Aux regards de ces deux statistiques, la Ligue 2 française semble se démarquer clairement de ces concurrentes européennes. L'affirmation de Frédéric Thiriez ne semble donc pas dénuée de pertinence (oui, je sais, ça vous fait mal de lire ceci).
Si la Ligue 2 nous semble aussi relevée, c'est également car une partie de son effectif est composée d'anciennes gloires de la Ligue 1 : Auxerre, Monaco, Lens et Nantes furent des clubs habitués à truster les places européennes il y a moins de 10 ans...L'on pourrait rajouter Metz et Strasbourg, à l'échelon inférieur. Derrière, il y a également de nombreux clubs tels que Le Havre, Caen ou Le Mans qui ont souvent fait le yoyo entre L1 et L2. Toutes ces équipes offrent forcément une forte teinte "Ligue 1" à la Ligue 2. S'agit-il d'un cycle ? D'une particularité statistique qui veut que nombreux clubs prestigieux se retrouvent dans l'antichambre de l'élite ? Où s'agit-il vraiment d'une évolution du football français qui conduit les clubs qui n'ont pas su prendre le virage d'une gestion moderne de ces structures à disparaître purement et simplement du paysage du ballon rond ?
Les performances des clubs de Ligue 2 en coupe nationale démontrent surtout que ce qui fait la force de cette seconde division à la Française, c'est l'ensemble de l'organisation du football professionnel français.
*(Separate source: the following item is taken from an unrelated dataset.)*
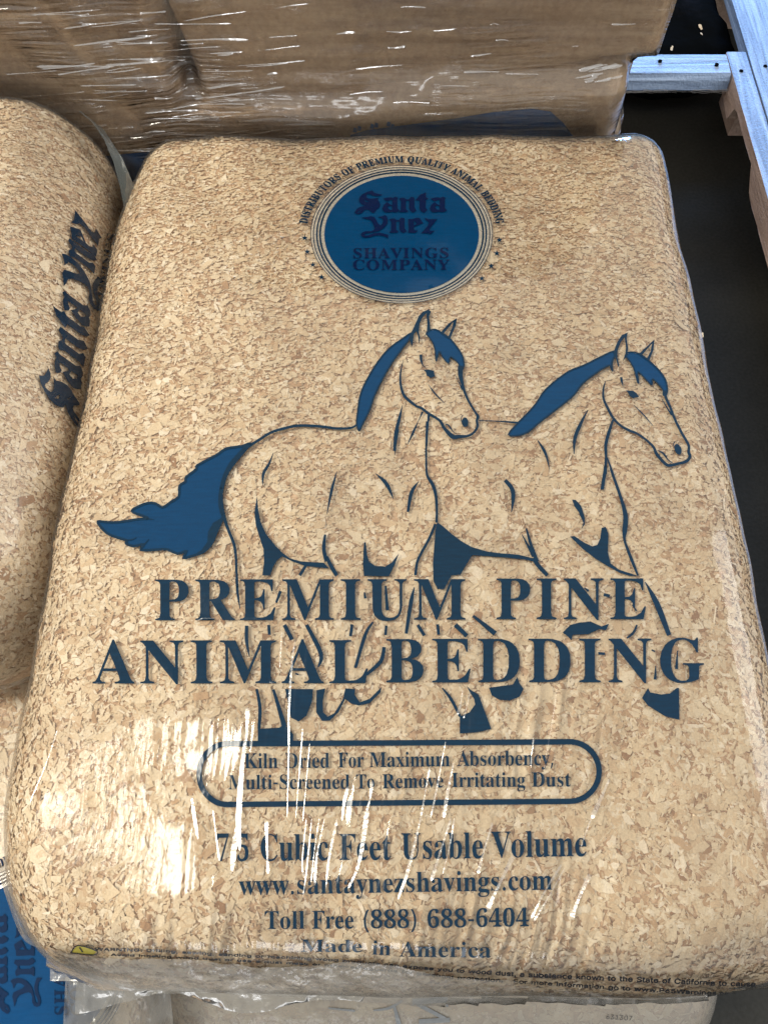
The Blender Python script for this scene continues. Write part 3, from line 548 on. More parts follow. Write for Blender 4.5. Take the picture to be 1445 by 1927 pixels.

Si les clubs de Ligue 2 fréquentent plus souvent la première division, c'est grace à deux points :
- le format classique de la compétition (3 promus à l'issu du championnat, pas de barrages) qui évite à un club moyen de Ligue 2 qui fait une très bonne saison de ne pas être éliminé de la course à la montée lors d'un seul match de barrage. Ce format classique est également vrai pour la Coupe de France. Les formules alambiquées des autres coupes montrent qu'elles sont au profit des gros clubs.
- la répartition des droits TV et une fois de plus, je rejoins Frédéric Thiriez (deux fois dans le même article, mes yeux saignent) car c'est le versement d'une partie du pécule de la diffusion de la Ligue 1 en direction des clubs de Ligue 2 qui permet jusqu'à aujourd'hui d'avoir des clubs de Ligue 2 compétitifs.
Ce dynamisme de l'antichambre de l'élite influence la spécificité du football professionnel français. La Ligue 1 bénéficie donc d'un fort turnover au profit d'une certaine homogénéité...mais au détriment de sa compétitivité au niveau européen.